The convoluted logic of the catch for which the novel and film are named permeates the entire story. And these little nuggets of truth come so quickly, you’ll want to go back and watch certain scenes again. There’s a lot of action and a lot of philosophy contained within the film’s two-hour running time. Vastly underrated at the time, “Catch-22” demands at least a second, and more likely a third, viewing. It’s filled with witty dialogue of double-speak, in extreme close-up with no establishing shots.
As with most long novels adapted for the big screen, “Catch-22” is episodic in nature, but the difference here is that the various story threads do not appear in chronological order. The scenes in “Catch-22” are connected via thought process. In other words, a particular situation might remind one character of something that happened in the past, or might foreshadow an event that happens in the future. The screenplay immediately jumps to that loosely connected scene. So Quentin Tarantino fans rejoice — 24 years before “Pulp Fiction,” Nichols was jumping backward and forward in time in a picture every bit as entertaining and heady.
The large and high-powered cast is outstanding — from Balsam’s boisterous yet clueless Catchart to Anthony Perkins’ caring yet bumbling Chaplain Tappman. All of Hollywood wanted to work with Nichols after “The Graduate,” and he assembled an all-star group of players for this picture. Ironically, that same year Balsam appeared in “Patton” — the Oscar-winning, but certainly more mainstream, war film that took home the 1970 Best Picture Oscar.
In “Catch-22,” Arkin gives the best performance of his life as the confused Yossarian — a man who copes with the insanity through stunts like showing up to receive a medal stark naked, and paddling a raft all the way to Sweden. Comedian Bob Newhart was never better on the big screen, as the nervous and over-promoted Major Major. And Jon Voight plays against type as the meticulous Lieutenant Milo Minderbinder — whose calm button-down personality masks the fact that he is perhaps the most dangerous of Heller’s characters. Minderbinder formulates a wild blueprint for earning money on the black market. When the market crashes, those officers who have bought in to his program are left penniless.
The great Orson Welles, of all people, gives the funniest performance of his career as a visiting general sent to “fire up the troops” in a scene that ranks with the “War Room” scene in Stanley Kubrick’s “Dr. Strangelove” as the darkest laugh-out-loud bit of satire ever filmed. I can’t tell you more without spoiling it, but suffice to say the scene is still side-splitting almost a half-century after the film was released.
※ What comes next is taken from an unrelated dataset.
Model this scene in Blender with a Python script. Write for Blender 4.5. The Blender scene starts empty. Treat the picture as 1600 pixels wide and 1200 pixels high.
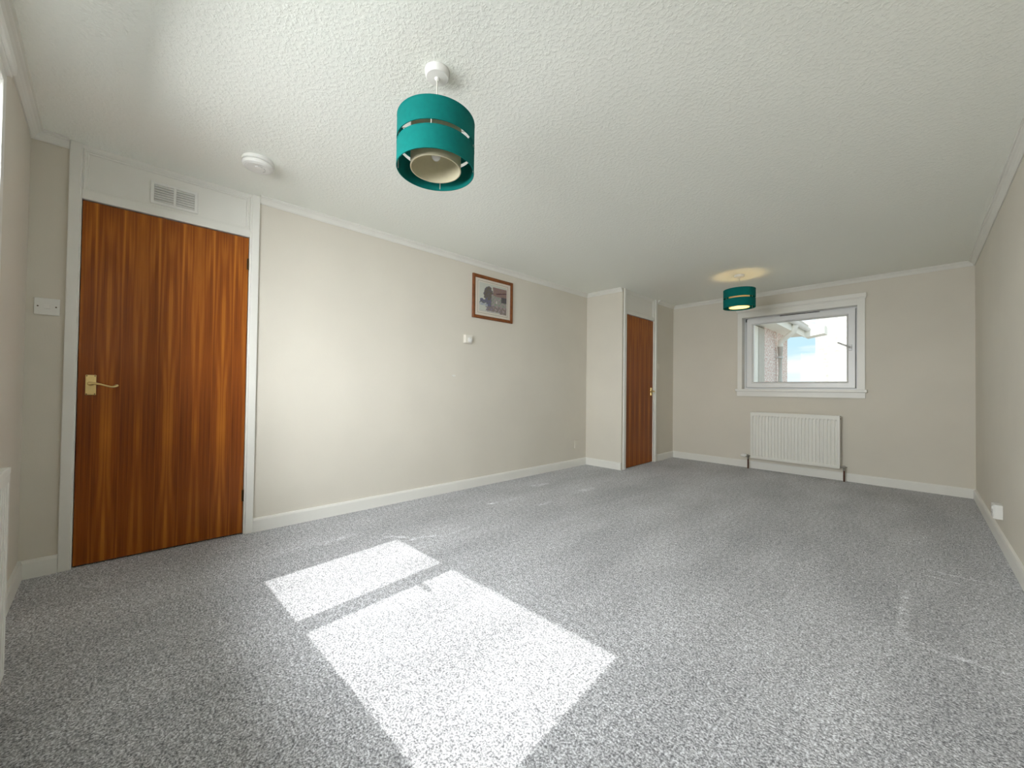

The final act of “Catch-22” is more somber, and the horror of war is laid bare before our very eyes. Veteran French actor Marcel Dalio plays an Italian whorehouse patron who explains to Lieutenant Nately that Italy has persevered for centuries through cowardice, and by outwardly supporting whichever regime had invaded it at the time. This is not your grandfather’s war movie — and these are not heroic characters, to say the least.
It is impossible to watch “Catch-22” without having deep emotions stir inside. The World War II generation hated this film because it presented war as futile and its participants as fearful and cowardly. Some considered its ideas to be Communist. Baby boomers loved it for this exact reason. As their brothers and friends were dying in Vietnam, Nichols showed us a war that was repulsive and downright repugnant. A film like this might never get made today.
But do yourself a favor. If you’ve never read the novel or seen the film, see it before reading it. That’s always my recommendation because, save for “The Godfather,” motion pictures rarely improve upon an author’s original words. And with “Catch-22,” the film is more narratively accessible than the novel. The novel contains even more characters, and its chronological jumps are a little harder to follow than in the film (and different from those in the film). Nichols kept the spirit of the novel without fruitlessly trying to exactly copy it. Buck Henry’s screenplay adds a few lines of dialogue, and applies certain traits of characters who aren't in the film to those who are.
Perhaps this is one reason “Catch-22” was not well-received in 1970. Those who had read the novel (which included a great deal of young people) were disappointed in the film. I personally believe Nichols and Henry had no choice but to make certain adaptations in order to bring “Catch-22” to the big screen at all. I had no problem with these alterations, but then again, I saw the film first.
“Catch-22” is my favorite dark comedy of all time, and tops my list of Best Pictures of 1970. While Kubrick’s “Dr. Strangelove” is the gold standard against which all anti-war black comedies are measured, I believe “Catch-22” covers more ground, makes its points more subtly, and is less silly than “Strangelove.” (And I don’t mean less funny; I mean less silly.) “M*A*S*H” is certainly a good picture, too, but Altman intentionally uses a downright sloppy style of filmmaking to accentuate his characters’ disinterest in war whereas Nichols’ camerawork is always crisp and clear, and his characters more well-defined. I believe Altman bested “M*A*S*H” five years later with his crowning achievement, “Nashville.”
Ironically, Nichols bested “Catch-22” the very next year, and that film, “Carnal Knowledge” will be next month’s Buried Treasure.